Date: 16:28:19 07/01/00


I keep meaning to retire EXchess and write an engine with some
more advanced techniques like bitboards or 0x88, but I always
end up coming back to EXchess to try "one more thing".

The "one more thing" that I have been meaning to try for a while
is Temporal Difference evaluation learning (e.g. knightcap) because
it seemed simple to implement and I hate to manually tune my evaluation
... so much so that I haven't spent more than a few hours on tuning
the parameters.

Now I can report my first impressions with TD learning.  I sat down
this week and spent a few hours on a couple of different nights putting
it into my program and debugging (which took most of the time).  I can say
that the TD learning code (at least what I've done so far) is not much more
difficult to implement than tablebase probing.  The knightcap guys really
lay it all out very well in their published papers.

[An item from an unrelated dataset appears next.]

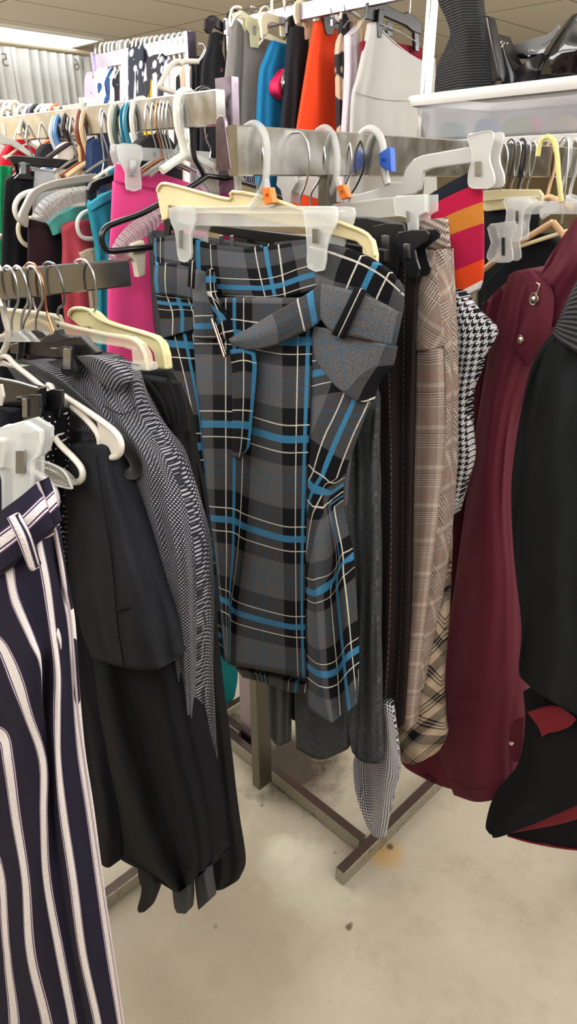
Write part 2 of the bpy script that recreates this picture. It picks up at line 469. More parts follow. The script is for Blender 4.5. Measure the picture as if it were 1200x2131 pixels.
# ---- the rack behind it, seen end on past the mirrored post
K_R0 = at(438, 226, 1.50)
Lk = 1.55
back = thing('clothes_rack', Vector((K_R0.x, K_R0.y, 0)), 'chrome rack packed with coloured hangers behind the pink skirt', 'clothes rack')
b = MB(); b.bar(K_R0 + QD * .03, K_R0 - QD * 2.6, .022, .058); b.build('hanging_rail', CHROME, back)
pp = at(473, 215, 1.60)
pq = Pl(Vector((pp.x, pp.y, 0)), -RD)
b = MB(); ztop = at(478, 162, 1.60).z
b.bar(Vector((pp.x, pp.y, 0)), Vector((pp.x, pp.y, ztop)), .05, .022, up=RD)
b.build('upright', metal('9a8f9c', .16, .1), back)
b = MB(); b.bar(Vector((pp.x, pp.y, .03)) - QD * .03, Vector((pp.x, pp.y, .03)) - QD * 1.2, .03, .04); b.build('foot_bar', WORN, back)

# ---- the tall rack with the orange dress
T_P = at(893, 90, 2.78)
T_z = at(705, 12, 3.1).z
tp0 = Vector((T_P.x, T_P.y, 0))
Tl_ = along(Vector((tp0.x, tp0.y, T_z)), -QD, 470); Tlen = math.hypot(Tl_.x - tp0.x, Tl_.y - tp0.y)
tall = thing('clothes_rack', tp0, 'tall chrome rack holding the orange dress and white skirts', 'clothes rack')
b = MB(); b.bar(tp0, tp0 + UP * (T_z + .25), .045, .018, up=QD); b.build('upright', CHROME, tall)
b = MB(); b.bar(Vector((tp0.x, tp0.y, T_z)) - QD * .01, Vector((tp0.x, tp0.y, T_z)) - QD * Tlen, .022, .055); b.build('hanging_rail', metal('a79fac', .3, .12), tall)
b = MB(); e = tp0 - QD * (Tlen - .02); b.bar(e, e + UP * (T_z + .03), .045, .018, up=QD); b.build('upright', CHROME, tall)
b = MB(); b.bar(tp0 - RD * .3 + UP * .02, tp0 + RD * .3 + UP * .02, .03, .04); b.bar(e - RD * .3 + UP * .02, e + RD * .3 + UP * .02, .03, .04); b.build('foot_bar', WORN, tall)
# ================================================================ the blue plaid skirt and its hanger
DK, GR, BL, WH = '121216', '57575a', '38759a', 'c9c6bb'
warp = [(0, DK, 0), (.178, WH, .75), (.193, DK, 0), (.285, BL, .85), (.335, DK, 0), (.443, WH, .75), (.458, DK, 0), (.57, GR, 0), (.70, '46596a', .1), (.722, GR, 0), (.80, '46596a', .1), (.822, GR, 0)]
weft = [(0, DK, 0), (.176, WH, .75), (.189, DK, 0), (.275, BL, .8), (.345, DK, 0), (.431, WH, .75), (.444, DK, 0), (.57, GR, 0), (.70, '46596a', .12), (.73, GR, 0), (.79, '46596a', .12), (.82, GR, 0)]
PLAID = tartan('blue_grey_plaid', warp, weft, weave=95)
S1 = Pl(along(C_R0, RD, 526), -RD)
sk = thing('plaid_skirt', S1(600, 1480), 'grey, black and blue plaid skirt with a belt and buckle, on clear clip hanger', 'skirt')
# lining body that gives it its volume
sheet('back_panel', S1, [[(318, 500, -.02), (470, 520, -.03), (640, 505, -.02), (835, 600, -.02)], [(340, 700, -.02), (500, 720, -.03), (650, 720, -.03), (800, 740, -.02)],
    [(395, 960, -.03), (500, 960, -.03), (640, 960, -.03), (725, 960, -.03)], [(432, 1200, -.03), (500, 1230, -.03), (640, 1250, -.03), (715, 1240, -.03)],
    [(470, 1378, -.03), (520, 1402, -.03), (600, 1440, -.03), (690, 1440, -.03)]], PLAID, sk, th=.05, U=[0, 1.6, 3.2, 4.8], V=[-1.8, -.6, .6, 1.8, 3.0], edge=.1)
# front panel
U6 = [-.24, 0, .31, .57, 1.0, 1.356]
fp = [[(400, 620, 0), (442, 620, .004), (487, 620, .004), (525, 620, .004), (587, 620, .004), (648, 620, 0)],
      [(402, 700, -.002), (442, 700, .006), (487, 702, .006), (525, 710, .004), (587, 720, .008), (648, 720, .006)],
      [(413, 851, -.004), (443, 851, .008), (487, 853, .01), (525, 863, .002), (587, 880, .012), (642, 880, .014)],
      [(425, 963, -.004), (445, 963, .01), (487, 966, .012), (521, 981, 0), (587, 999, .014), (638, 1000, .016)],
      [(434, 1056, -.004), (447, 1058, .01), (486, 1062, .014), (516, 1076, -.002), (588, 1098, .016), (635, 1100, .018)],
      [(447, 1150, -.004), (453, 1153, .01), (484, 1158, .014), (506, 1174, -.004), (590, 1197, .018), (633, 1200, .02)],
      [(456, 1238, -.004), (461, 1242, .008), (477, 1250, .012), (494, 1270, -.002), (591, 1297, .018), (633, 1300, .02)],
      [(468, 1376, -.004), (470, 1378, .006), (476, 1382, .008), (492, 1386, .002), (594, 1404, .016), (636, 1412, .02)]]
sheet('front_panel', S1, fp, PLAID, sk, th=.016, nu=44, nv=60, U=U6, V=[-1.05, -.66, .17, .73, 1.2, 1.7, 2.28, 2.92])
# left side panel
sheet('side_panel', S1, [[(342, 690, -.01), (361, 692, 0), (384, 694, 0), (408, 696, -.01)], [(378, 840, -.012), (396, 840, 0), (412, 840, -.002), (428, 842, -.02)],
    [(398, 950, -.012), (412, 950, 0), (424, 950, -.004), (440, 952, -.02)], [(418, 1100, -.012), (428, 1100, 0), (440, 1100, -.004), (450, 1102, -.02)],
    [(432, 1240, -.012), (445, 1240, 0), (456, 1240, -.004), (464, 1240, -.02)], [(448, 1350, -.012), (456, 1360, 0), (466, 1374, -.004), (474, 1378, -.02)]], PLAID, sk, th=.012,
    U=[.05, .185, .31, .52], V=[-.8, -.1, .4, 1.08, 1.8, 2.6])
# right side panel with its deep fold
fr = [[(648, 690, .004), (690, 690, .01), (730, 700, .008), (770, 710, .004), (800, 724, -.01)],
      [(643, 830, .006), (680, 815, .016), (715, 810, .014), (745, 820, .008), (768, 836, -.006)],
      [(640, 910, .008), (664, 900, .02), (690, 905, .018), (715, 912, .01), (743, 906, -.004)],
      [(637, 980, .01), (654, 985, .024), (672, 990, .022), (692, 1000, .01), (716, 985, -.004)],
      [(635, 1070, .012), (650, 1064, .028), (672, 1060, .018), (688, 1056, .004), (712, 1050, -.008)],
      [(633, 1170, .014), (650, 1172, .03), (688, 1175, .008), (710, 1150, .016), (729, 1140, -.004)],
      [(633, 1230, .014), (655, 1238, .032), (688, 1232, .008), (712, 1200, .018), (734, 1170, -.002)],
      [(635, 1370, .016), (665, 1400, .036), (698, 1395, .012), (722, 1365, .022), (744, 1350, 0)],
      [(640, 1474, .018), (684, 1504, .04), (705, 1490, .02), (726, 1478, .026), (741, 1464, .004)]]
uu = [[-.4, -.15, .1, .3, .5], [-.25, -.02, .17, .33, .46], [-.05, .12, .25, .37, .5], [.1, .21, .32, .42, .52], [.3, .44, .54, 1.4, 1.56], [.45, .62, .95, 1.44, 1.57], [.5, .75, 1.2, 1.44, 1.56], [.5, .85, 1.16, 1.38, 1.55], [.55, .9, 1.17, 1.31, 1.45]]
vv = [[-1.1, -1.1, -1.05, -1.0, -.95], [-.42, -.45, -.45, -.42, -.36], [0, -.08, -.1, -.12, -.18], [.24, .2, .18, .16, .1], [.55, .47, .45, .5, .65], [1.02, 1.0, 1.1, 1.17, 1.17], [1.31, 1.31, 1.38, 1.42, 1.35], [2.25, 2.31, 2.31, 2.31, 2.31], [2.8, 2.85, 2.8, 2.8, 2.88]]
sheet('pleated_side_panel', S1, fr, PLAID, sk, th=.02, nu=40, nv=70, U=uu, V=vv)
# waistband, centre and right
sheet('waistband', S1, [[(318, 497, -.012), (360, 490, -.004), (400, 497, .004), (432, 508, -.004), (505, 517, -.012), (529, 516, -.012), (552, 513, -.01), (578, 509, -.008), (606, 505, -.004), (645, 497, .004)],
    [(319, 525, -.012), (358, 532, -.002), (400, 540, .008), (434, 552, 0), (512, 560, -.008), (537, 560, -.008), (559, 558, -.006), (584, 555, -.004), (616, 548, 0), (655, 540, .006)],
    [(322, 552, -.012), (356, 572, 0), (402, 590, .008), (440, 610, 0), (526, 622, -.006), (552, 623, -.006), (573, 621, -.004), (592, 618, -.002), (626, 610, .002), (662, 600, .008)]], PLAID, sk, th=.012, nu=60, nv=14,
    U=[-1.75, -1.2, -.75, -.6, 0, .185, .31, .45, .57, .8], V=[[-.55] * 10, [-.1, -.1, -.1, 0, .02, .02, .03, .06, .1, .12], [.3, .35, .38, .42, .48, .48, .48, .48, .5, .5]])
sheet('waistband', S1, [[(640, 498, .004), (690, 510, .012), (720, 519, .01), (750, 532, .006), (781, 549, .002), (809, 568, -.006), (840, 600, -.024)],
    [(648, 545, .008), (676, 556, .016), (700, 566, .014), (730, 575, .01), (762, 588, .004), (790, 606, -.004), (838, 640, -.024)],
    [(660, 606, .01), (668, 610, .018), (690, 616, .016), (711, 622, .012), (743, 634, .006), (772, 648, -.002), (832, 668, -.024)]], PLAID, sk, th=.012, nu=44, nv=14,
    U=[-.35, -.15, 0, .185, .31, .45, .7], V=[-.6, -.48, -.35])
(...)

My code is still messy and there are some issues I still need to work
on.  With that said, I did try it out on the piece values in my program.
I started the values at

PAWN = 100  (fixed)
KING = 10000  (meaningless, so learning should not affect it)
KNIGHT = 0
BISHOP = 0
ROOK = 0
QUEEN = 0

and played a 100 game, 1 0 lightning match against GNU-chess.  After the
match, the parameters were at

PAWN = 100
KING = 10000
KNIGHT = 296
BISHOP = 327
ROOK = 508
QUEEN = 997

Which are pretty close to my "hand-tuned" values.  I did interfere with
the match after game 25 to reduce the learning rate from a mean of 100
points per update to a mean of 10 points per update.  (The actual update
to the piece scores depends on the details of the given game and could
be a few times the mean or a modest fraction of the mean).  My decision
of when to reduce the learning rate probably influenced the final values,
but I am not certain by how much... after 25 games the values were within
a 100 points of the ones above but with lots of noise from game to game.

This has been a fun little project and I have lots of issues to examine
and improve in my particular implementation, but it seems to work and
rather well at that.  Eventually this stuff will end up in a future
release of EXchess, but probably not for several months at least.

If any programmers are interested, I can discuss rather generally the
types of changes I needed to make to my program to get this to work.